The best I can figure is that when I hear about something from a third party it’s that it feels like my partner HID it from me (which for the record, they didn’t), and if they’re hiding it from me, it must be a scary thing they didn’t want me to know about, and the revelation of this by the third party blows their cover, and now the sense of security and “being okay-ness” I previously had with the situation is called into question.

As difficult as it was for me to start the conversation with him and admit my insecurity, checking in with Skyspook certainly helped. Hilariously, the “choking” scenario was Skyspook simply placing his hand on her neck when they were kissing. This would become a theme in our brief time dating them – their comparatively vanilla sensibilities thinking everything we did was kinky. Another example of supposed kinkiness was my running my nails down the back of GC’s neck when we kissed. Um, yeah, that’s a reflex, and nothing that seems particularly out there. No offense to all you non-kinksters out there, but sometimes I swear vanilla people are why I can’t have nice things.

———

Anyway, having been following this care-based carte blanche for the last year or so, while it shares much in common with relationship anarchy, it does have some notable differences.

The most striking of this is that Skyspook takes my emotional reaction into consideration when making decisions. One would think this is a good thing – in fact, a lot of people base their whole concept of love on whether or not the person that they’re with cares how they feel. However, it’s actually a lot of pressure. It’s easy to take this care and consideration too far, to modify your behavior so that you’re in essence managing my emotions for me, afraid of challenging me or causing me any pain – even when it’s necessary. Sometimes, things that are good and positive in the long term don’t feel good in the short term. Sometimes, we find ourselves irrationally terrified of something that’s totally harmless (or even beneficial).

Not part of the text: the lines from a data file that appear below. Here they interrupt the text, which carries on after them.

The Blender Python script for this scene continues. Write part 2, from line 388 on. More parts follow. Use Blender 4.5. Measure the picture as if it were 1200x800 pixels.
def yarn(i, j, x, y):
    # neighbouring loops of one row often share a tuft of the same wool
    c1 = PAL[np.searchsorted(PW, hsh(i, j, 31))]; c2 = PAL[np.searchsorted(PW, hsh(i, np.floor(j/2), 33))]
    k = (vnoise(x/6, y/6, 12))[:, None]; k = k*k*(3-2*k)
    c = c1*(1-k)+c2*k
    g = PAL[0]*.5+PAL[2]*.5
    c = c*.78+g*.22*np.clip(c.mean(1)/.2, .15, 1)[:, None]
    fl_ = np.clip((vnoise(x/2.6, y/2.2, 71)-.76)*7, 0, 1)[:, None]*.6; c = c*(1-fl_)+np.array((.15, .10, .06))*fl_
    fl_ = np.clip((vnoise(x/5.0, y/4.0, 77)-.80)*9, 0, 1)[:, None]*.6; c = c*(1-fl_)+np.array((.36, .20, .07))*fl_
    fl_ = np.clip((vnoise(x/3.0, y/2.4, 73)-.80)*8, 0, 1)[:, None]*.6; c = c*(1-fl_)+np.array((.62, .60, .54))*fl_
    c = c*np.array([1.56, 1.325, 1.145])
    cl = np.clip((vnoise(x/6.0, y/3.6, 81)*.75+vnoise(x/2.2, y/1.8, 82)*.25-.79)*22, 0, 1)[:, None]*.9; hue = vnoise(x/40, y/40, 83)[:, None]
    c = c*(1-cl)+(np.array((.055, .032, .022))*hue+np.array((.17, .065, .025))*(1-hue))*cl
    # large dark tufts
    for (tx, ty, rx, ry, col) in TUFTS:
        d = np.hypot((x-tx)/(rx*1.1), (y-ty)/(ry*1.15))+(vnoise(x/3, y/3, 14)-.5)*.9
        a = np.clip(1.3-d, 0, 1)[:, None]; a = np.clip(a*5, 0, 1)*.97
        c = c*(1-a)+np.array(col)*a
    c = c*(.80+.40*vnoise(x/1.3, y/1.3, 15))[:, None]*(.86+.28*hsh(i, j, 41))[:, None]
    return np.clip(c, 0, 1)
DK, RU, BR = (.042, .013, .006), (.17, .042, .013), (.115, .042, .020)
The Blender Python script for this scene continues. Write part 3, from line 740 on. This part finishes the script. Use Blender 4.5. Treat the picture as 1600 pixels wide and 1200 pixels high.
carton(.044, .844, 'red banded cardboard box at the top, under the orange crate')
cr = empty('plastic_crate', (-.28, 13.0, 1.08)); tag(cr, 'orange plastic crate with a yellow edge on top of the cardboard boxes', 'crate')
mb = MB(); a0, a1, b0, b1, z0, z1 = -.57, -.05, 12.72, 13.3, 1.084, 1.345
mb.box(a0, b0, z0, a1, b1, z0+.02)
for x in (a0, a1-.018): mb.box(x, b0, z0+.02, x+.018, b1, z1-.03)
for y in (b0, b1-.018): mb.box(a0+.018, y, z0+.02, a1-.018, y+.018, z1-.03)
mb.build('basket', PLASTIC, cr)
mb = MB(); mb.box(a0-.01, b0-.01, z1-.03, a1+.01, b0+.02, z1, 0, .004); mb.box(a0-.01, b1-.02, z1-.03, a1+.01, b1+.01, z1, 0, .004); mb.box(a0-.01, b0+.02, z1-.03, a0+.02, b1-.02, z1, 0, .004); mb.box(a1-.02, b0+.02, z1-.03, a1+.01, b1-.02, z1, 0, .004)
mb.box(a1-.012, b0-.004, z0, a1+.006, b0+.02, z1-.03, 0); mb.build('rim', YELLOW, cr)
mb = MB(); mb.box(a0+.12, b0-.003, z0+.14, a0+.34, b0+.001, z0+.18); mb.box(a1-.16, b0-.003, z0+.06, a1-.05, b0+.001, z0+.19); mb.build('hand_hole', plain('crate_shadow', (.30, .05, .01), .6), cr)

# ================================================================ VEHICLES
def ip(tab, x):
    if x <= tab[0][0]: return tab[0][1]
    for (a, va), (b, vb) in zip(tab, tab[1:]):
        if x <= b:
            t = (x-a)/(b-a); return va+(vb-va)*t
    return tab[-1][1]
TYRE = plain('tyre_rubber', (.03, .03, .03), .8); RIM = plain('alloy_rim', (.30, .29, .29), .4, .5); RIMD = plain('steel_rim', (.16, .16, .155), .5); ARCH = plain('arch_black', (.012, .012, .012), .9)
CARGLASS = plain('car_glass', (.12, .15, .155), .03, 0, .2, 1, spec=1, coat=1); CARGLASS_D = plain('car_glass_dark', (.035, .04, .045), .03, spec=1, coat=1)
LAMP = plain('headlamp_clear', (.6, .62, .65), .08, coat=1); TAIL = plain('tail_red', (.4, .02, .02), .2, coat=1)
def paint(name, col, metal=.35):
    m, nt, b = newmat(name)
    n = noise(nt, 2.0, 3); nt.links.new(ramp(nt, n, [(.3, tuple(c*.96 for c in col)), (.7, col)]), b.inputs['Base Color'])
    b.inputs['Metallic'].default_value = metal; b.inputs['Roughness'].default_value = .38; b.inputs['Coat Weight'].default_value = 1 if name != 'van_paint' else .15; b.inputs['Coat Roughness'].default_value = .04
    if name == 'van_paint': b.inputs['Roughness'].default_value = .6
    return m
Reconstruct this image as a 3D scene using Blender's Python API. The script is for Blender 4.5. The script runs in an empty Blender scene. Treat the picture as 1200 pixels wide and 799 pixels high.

I was concerned about his suggestion that we follow a care-based model because I had seen its dark underbelly when I dated Rob and Michelle. One time when Rob and I were first dating, Michelle caught him having phone sex with me and got upset (please note they were open and he had permission to do such a thing, she was just surprised and freaked out). Rob’s reaction? To delete me from his phone and offer to her to break up with me.  Granted, she told him that wouldn’t be necessary, and I ended up having a heart-to-heart discussion with both of them about the situation – but I nearly ended it with him myself then.* I don’t want to be in that kind of relationship, where my knee-jerk reactions have that kind of impact. Sometimes I can’t CONTROL my initial emotional reactions – I’ll be damned if I have it control my relationship.

Anyway, catering to a partner’s needs and trying to babyproof situations so they never feel hurt (at the detriment of personal growth and metamour sanity)… well, it’s just not what I want. I’d rather get hurt and grow and be as good to other people as I can be.

Thankfully, it seems in practice that Skyspook isn’t keen either to take care-based carte blanche (CBCB) to Rob & Michelle levels of consideration. Together we have gathered an embarrassment of riches – a motherlode of fun and personal growth.

The adventures continue.

 

  • In response to that, however, I did set expectations with Rob that I don’t object to things on strictly emotional grounds and that I might sometimes behave in ways that hurt him because my autonomy is of great importance to me. I do think, however, in hindsight that he didn’t really understand (in that it sounded okay in theory to him but probably felt bad in practice) and I relied far too much on his ability to convey that message to Michelle instead of communicating this to her myself. When the chips were down, Michelle didn’t like how I operated and I would wager found a kind of careless, graceless hypocrisy to it. I do remember her telling me that how I behaved “isn’t poly.” I’ll agree it wasn’t her preferred poly anyway. But time is funny and blurs margins. Michelle was never one for the paraphrase either, inflexible in her beliefs, and held the reins tight on her message. She’s the sort that you could repeat back what she said to her verbatim and she’d tell you that’s not what she meant.